Work closely with QA, Product Management Group, POs, your manager, and any one else outside of your team. Do not see them as a threat, enemy or a boss. Maintain friendly but professional relationship with all of them. You are all working for the same company, for the same cause…do not start ‘us and them’ kind of rumors…if you feel like someone’s actions or words is not profitable to the company: go see them face to face and express it out.

 

*) Lesson 28: Work items: don’t focus on tasks…focus on user stories
 
Put most of your emphasis on user stories and features…you don’t have to create each single task under each user story and put the correct amount of hours taken to do it etc…that’s micro management. Focus on user stories, are all the acceptance criteria clear? Is the user story started? In progress? In testing? Done? Micro managing tasks takes lots of time and resource and discourages many colleagues.

 

*) Lesson 29: Work items: don’t be too exigent with user stories
 
Do not give your PM/PO extreme hard time because you feel the user story is not complete and is lacking acceptance criteria. Instead, get up your chair, and go see them and work with them closely to try to brain storm and complete this user story. Help them with that task, don’t just complain about ‘them not doing their job’…tag team with them. You are all working for the same company and cause.

 

*) Lesson 30: Use a physical board to display your user stories
 
Physical boards of any kind beat digital ones by far. Do not show your colleagues a report from TFS with some graphs...That is so not motivating and just boring...
 
Show items at least for this sprint…but if you have a bigger board you could even stick the back log for the next 2 or 3 sprints to it! If you have a giant board, I’d recommend something like this (not every single column could apply to every single group, I understand):

 

Agile, SCRUM, Database Development, SQL Server, Oracle, TFS, Process

*) Lesson 31: Transfer knowledge!
 
You are a DBA...your email signature says that you are a 'senior'...One cannot call himself a senior because he is old!
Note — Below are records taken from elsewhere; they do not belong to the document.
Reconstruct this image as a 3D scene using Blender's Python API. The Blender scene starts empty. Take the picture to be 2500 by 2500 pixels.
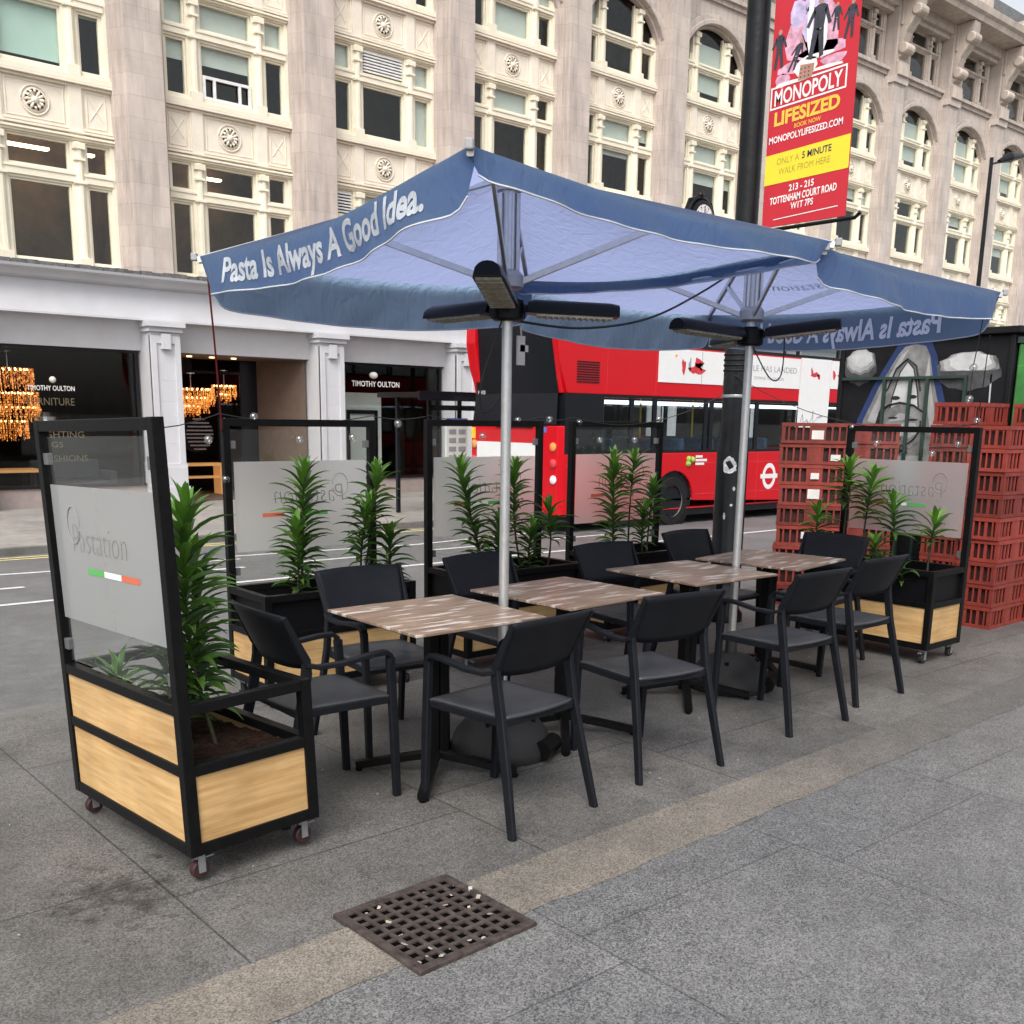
import bpy, bmesh, math, random
import numpy as np
from mathutils import Vector, Matrix, Euler
random.seed(7)
R = math.radians
SC = bpy.context.scene
COL = SC.collection

# ------------------------------------------------------------------ camera, sky, sun, exposure
f_px, cy_px, pitch, roll, yaw = 2490.97, 1557.87, 0.2124, 0.0153, 0.7085
cs, sn = math.cos(yaw), math.sin(yaw)
fw = Vector((sn, cs, 0)); rt = Vector((cs, -sn, 0)); up = Vector((0, 0, 1))
fw2 = fw * math.cos(pitch) - up * math.sin(pitch); up2 = up * math.cos(pitch) + fw * math.sin(pitch)
cr = rt * math.cos(roll) + up2 * math.sin(roll); cu = up2 * math.cos(roll) - rt * math.sin(roll)
cam_d = bpy.data.cameras.new('camera'); cam = bpy.data.objects.new('camera', cam_d); COL.objects.link(cam)
cam.matrix_world = Matrix(((cr.x, cu.x, -fw2.x, 0), (cr.y, cu.y, -fw2.y, 0), (cr.z, cu.z, -fw2.z, 1.6), (0, 0, 0, 1)))
cam_d.sensor_width = 36; cam_d.lens = 36 * f_px / 2500; cam_d.shift_y = (cy_px - 1250) / 2500
cam_d.clip_start = 0.05; cam_d.clip_end = 2000
SC.camera = cam

SUN_EL, SUN_AZ = R(50), R(232)          # azimuth measured from +Y towards +X
world = bpy.data.worlds.new('World'); SC.world = world; world.use_nodes = True
wn, wl = world.node_tree.nodes, world.node_tree.links
sky = wn.new('ShaderNodeTexSky'); sky.sky_type = 'NISHITA'; sky.sun_disc = False
sky.sun_elevation = SUN_EL; sky.sun_rotation = SUN_AZ; sky.air_density = 1.0; sky.dust_density = 4.0; sky.ozone_density = 1.0
hs = wn.new('ShaderNodeHueSaturation'); hs.inputs['Saturation'].default_value = 0.22
wl.new(sky.outputs[0], hs.inputs['Color']); wl.new(hs.outputs[0], wn['Background'].inputs['Color'])
wn['Background'].inputs['Strength'].default_value = 0.15
sun_d = bpy.data.lights.new('sun', 'SUN'); sun_d.energy = 1.3; sun_d.angle = R(35); sun_d.color = (1.0, 0.96, 0.9)
sun = bpy.data.objects.new('sun', sun_d); COL.objects.link(sun)
sv = Vector((math.sin(SUN_AZ) * math.cos(SUN_EL), math.cos(SUN_AZ) * math.cos(SUN_EL), math.sin(SUN_EL)))
sun.rotation_euler = sv.to_track_quat('Z', 'Y').to_euler()
SC.view_settings.view_transform = 'Standard'; SC.view_settings.look = 'None'
SC.view_settings.exposure = 0.72; SC.view_settings.gamma = 1.0
try:
    SC.cycles.max_bounces = 8; SC.cycles.transparent_max_bounces = 24; SC.cycles.caustics_reflective = False; SC.cycles.caustics_refractive = False
except Exception: pass

# ------------------------------------------------------------------ materials
def nt(m): m.use_nodes = True; return m.node_tree.nodes, m.node_tree.links
def mat(name, col, rough=0.6, metal=0.0, var=0.12, scale=6.0, bump=0.0, bscale=40.0, spec=0.5, emit=None, stretch=None, coat=0.0):
    m = bpy.data.materials.new(name); n, l = nt(m); b = n['Principled BSDF']
    b.inputs['Roughness'].default_value = rough; b.inputs['Metallic'].default_value = metal
    b.inputs['Specular IOR Level'].default_value = spec; b.inputs['Coat Weight'].default_value = coat
    tc = n.new('ShaderNodeTexCoord'); mp = n.new('ShaderNodeMapping'); l.new(tc.outputs['Object'], mp.inputs[0])
    if stretch: mp.inputs['Scale'].default_value = stretch
    no = n.new('ShaderNodeTexNoise'); no.inputs['Scale'].default_value = scale; no.inputs['Detail'].default_value = 6; no.inputs['Roughness'].default_value = 0.62
    l.new(mp.outputs[0], no.inputs['Vector'])
    rp = n.new('ShaderNodeValToRGB'); e = rp.color_ramp.elements
    c = Vector(col[:3]); e[0].position = 0.3; e[1].position = 0.7
    e[0].color = (*(c * (1 - var)), 1); e[1].color = (*[min(1, x * (1 + var)) for x in c], 1)
    l.new(no.outputs['Fac'], rp.inputs[0]); l.new(rp.outputs[0], b.inputs['Base Color'])
    if bump:
        n2 = n.new('ShaderNodeTexNoise'); n2.inputs['Scale'].default_value = bscale; n2.inputs['Detail'].default_value = 4
        l.new(mp.outputs[0], n2.inputs['Vector'])
        bp = n.new('ShaderNodeBump'); bp.inputs['Strength'].default_value = bump; bp.inputs['Distance'].default_value = 0.01
        l.new(n2.outputs['Fac'], bp.inputs['Height']); l.new(bp.outputs[0], b.inputs['Normal'])
    if emit: b.inputs['Emission Color'].default_value = (*emit[:3], 1); b.inputs['Emission Strength'].default_value = emit[3]
    return m
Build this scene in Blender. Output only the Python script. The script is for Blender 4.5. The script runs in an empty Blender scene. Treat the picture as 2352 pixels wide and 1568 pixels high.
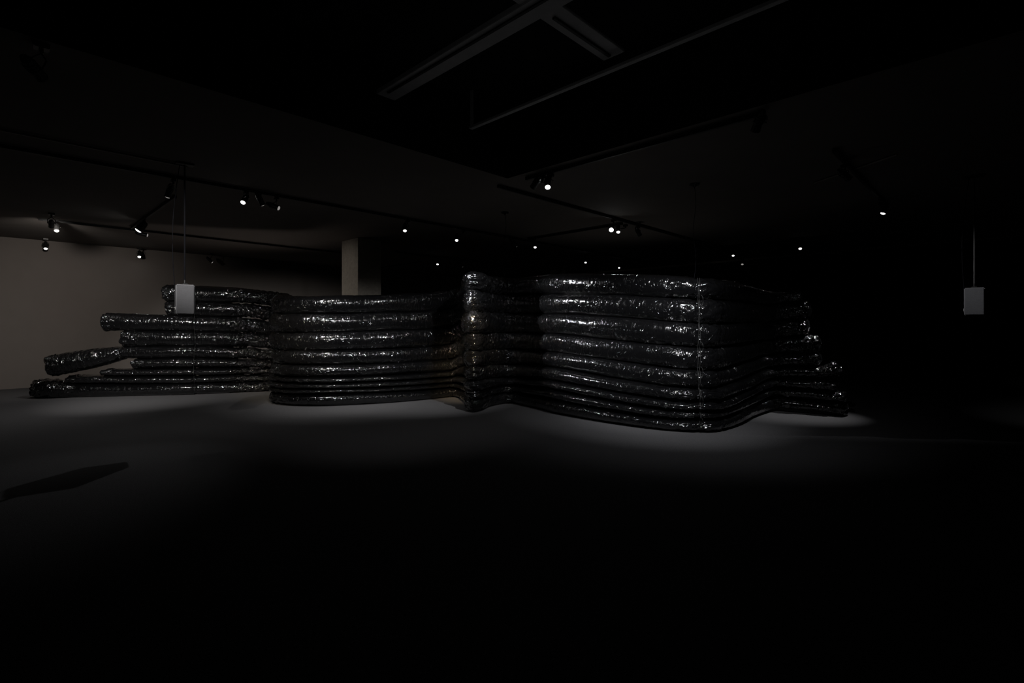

Or because they have been in a company for 20 years! Being a senior in something means that you have come to the expertise and maturity level where you feel comfortable with transferring knowledge out to those who seek and need it.
 
You've been pulling...now push info out.
 
Some of your teammates do not know database work as good as you do? No problem. Do not complain about them around the coffee machine. I'm sure you don't know C# as good as they do! Teach' em DB instead!
 
Best way to do it: reserve an hour every several weeks...ideally in a training room if possible...with a projector and/or a computer...bring a box of donuts...or if your team's budget allow a few box of pizzas...and teach them...one or two light subjects at a time...focus primarily on topics that do help the dev group now or in a foreseeable future...obviously teach them the fundamentals first...but teach them conservative and defensive database programming techniques before all else...after all it's AGILE...you need robust database code!